Calculating an NPS may make us feel good (or not if it's negative), but it doesn’t achieve anything in isolation. It only becomes a useful tool when we incorporate it into a feedback loop. If we feel we’ve made great strides in improving our customer service but it’s not being reflected in an improved NPS, then either we are focusing on the wrong things, or there are flaws in our measurement regime.
You could employ a busload of highly paid consultants to fully embed NPS into your organisation. Alternatively, you could research the subject, and dip your toe in the NPS water with an in-house implementation. Before going down that path, here are a few traps for young players that I’d advise you to consider:
- Keep it short: As far as possible, stick to “the ultimate question”. Avoid the temptation to tack on supplementary questions that turn it into a customer satisfaction survey by stealth.
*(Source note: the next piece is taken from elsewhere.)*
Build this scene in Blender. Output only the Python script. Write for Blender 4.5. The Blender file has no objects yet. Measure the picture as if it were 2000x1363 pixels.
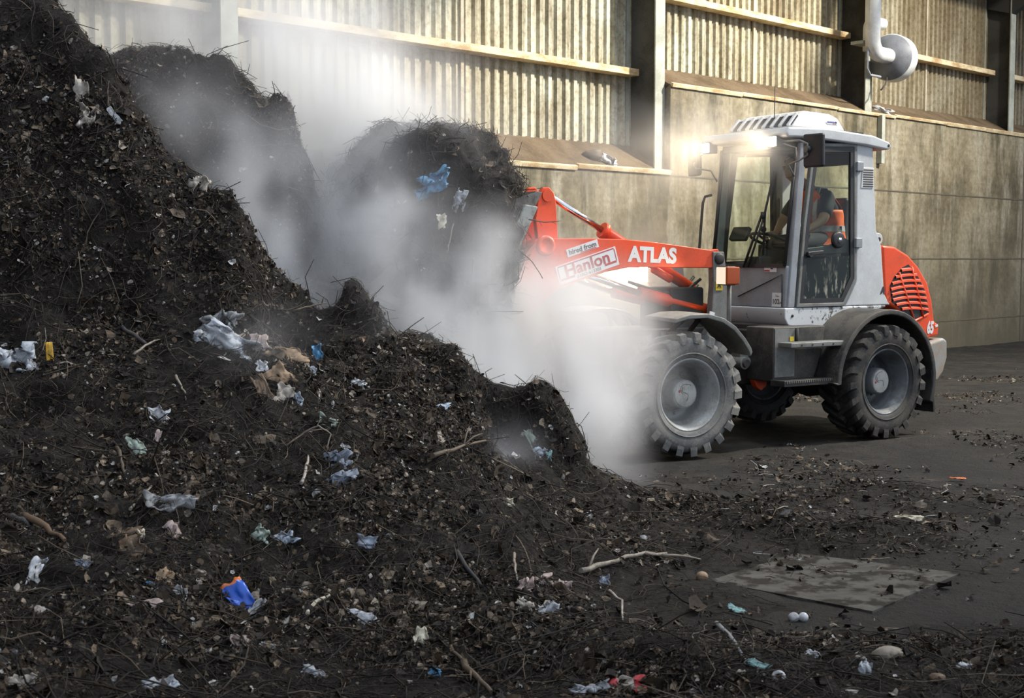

We certainly want to know what’s driving Detractors, but keep it simple. Perhaps ask “If there was one thing we could have done differently to get a higher score, what would it have been?”. Alternatively, ask if you have their permission to contact them and discuss their concerns in more depth – and if they agree make sure you follow up.
- Have a clear focus: Are you asking them how they feel about a specific episode, or their overall view of the relationship? There is a place for both, but if we aren’t clear about the context for our question the data we capture will be close to useless.
- Granularity & Frequency: For results to be useful and actionable we want good granularity in our reporting (e.g. department, product, region, salesperson, episode), but we also want to avoid survey fatigue. Finding the balance can be tricky, but if the most common answer to “what could we do differently?” is “stop asking me how you are doing”, then you should take the hint.
- Selection Bias & Gaming Opportunities: If staff have discretion about which customers are surveyed, and feel the NPS results are going to reflect poorly on them, it’s human nature that they’ll skew their surveys towards customers they expect to give a good result.
Similarly, I’ve seen sales staff promising the world in order to get a great NPS score on a sales episode, only for the NPS to dive when the downstream delivery inevitably fails to meet the unrealistic expectations that have been set.
- Customer Selection: While it would be statistically ideal to regularly survey every customer, that often won’t be practical in the real world, and is arguably not even desirable. An alternative to taking a random sample is to focus on your high value customers, as their behaviour will have the most impact on your bottom line.
- Who, How and When to ask: Asking an NPS question in person at the end of an interaction may be easiest to implement, but the customer can feel pressured to give a positive answer. Something less personal (e.g. a voice recording, email or mobile survey) is likely to elicit a more honest response, albeit with a lower response rate.
A final word - Bad Profits and the Golden Rule
If you want to improve customer satisfaction, but all this is a bit overwhelming, here are couple of ways to get the ball rolling:
- Get serious about eliminating "bad profits". We all know what they are. They are the profits that improve a company's balance sheet in the short term, but leave a trail of disgruntled customers (Detractors) in their wake.
Reichheld describes Bad Profits as those earned at the expense of customer relationships. They are generated by extracting value from customers, rather than creating value for customers.
- Once again, if you don't know where to start, just look to the Golden Rule. It's not rocket science. Just treat your customers as you would like to be treated.